What to produce:
Report the number of lines containing "scene", with no other words.

Data section:
━━━━━━
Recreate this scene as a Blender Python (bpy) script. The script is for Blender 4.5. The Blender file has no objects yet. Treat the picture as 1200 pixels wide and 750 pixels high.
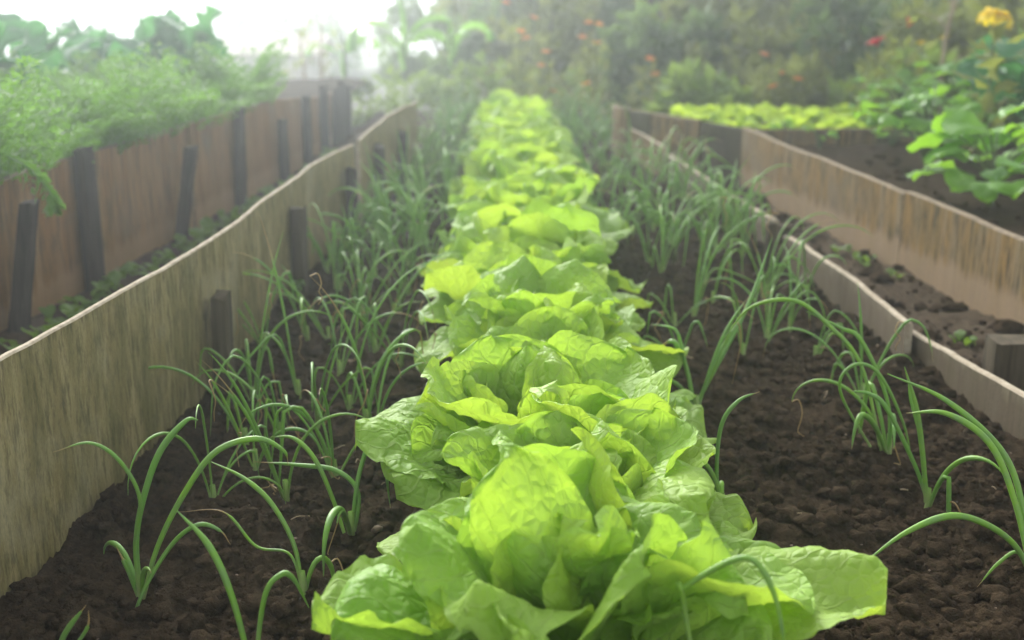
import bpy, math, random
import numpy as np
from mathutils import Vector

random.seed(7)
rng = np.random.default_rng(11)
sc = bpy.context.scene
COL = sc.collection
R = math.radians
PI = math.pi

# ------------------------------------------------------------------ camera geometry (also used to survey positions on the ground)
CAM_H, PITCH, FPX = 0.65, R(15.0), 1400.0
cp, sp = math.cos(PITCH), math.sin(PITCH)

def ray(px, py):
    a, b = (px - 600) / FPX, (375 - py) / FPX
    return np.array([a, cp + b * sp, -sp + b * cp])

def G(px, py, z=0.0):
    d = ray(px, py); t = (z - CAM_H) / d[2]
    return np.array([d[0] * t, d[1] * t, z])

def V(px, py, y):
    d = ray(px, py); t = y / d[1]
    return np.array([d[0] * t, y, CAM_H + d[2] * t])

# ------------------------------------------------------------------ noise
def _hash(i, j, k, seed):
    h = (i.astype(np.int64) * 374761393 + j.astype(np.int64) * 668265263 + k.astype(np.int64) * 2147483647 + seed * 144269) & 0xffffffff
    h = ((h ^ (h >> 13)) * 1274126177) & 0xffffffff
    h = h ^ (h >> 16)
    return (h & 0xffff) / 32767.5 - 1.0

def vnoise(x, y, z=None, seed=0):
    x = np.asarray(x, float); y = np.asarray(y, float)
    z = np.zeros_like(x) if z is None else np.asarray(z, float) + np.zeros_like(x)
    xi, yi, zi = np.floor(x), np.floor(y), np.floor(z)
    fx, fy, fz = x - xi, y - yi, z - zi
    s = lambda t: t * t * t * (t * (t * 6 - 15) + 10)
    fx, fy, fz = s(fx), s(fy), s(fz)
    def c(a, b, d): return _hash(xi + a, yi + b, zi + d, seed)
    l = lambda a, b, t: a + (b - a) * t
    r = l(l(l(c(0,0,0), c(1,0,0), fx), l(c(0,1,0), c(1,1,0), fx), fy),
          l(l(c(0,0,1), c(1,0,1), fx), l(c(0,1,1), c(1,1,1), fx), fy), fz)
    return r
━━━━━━
Exercise response:
2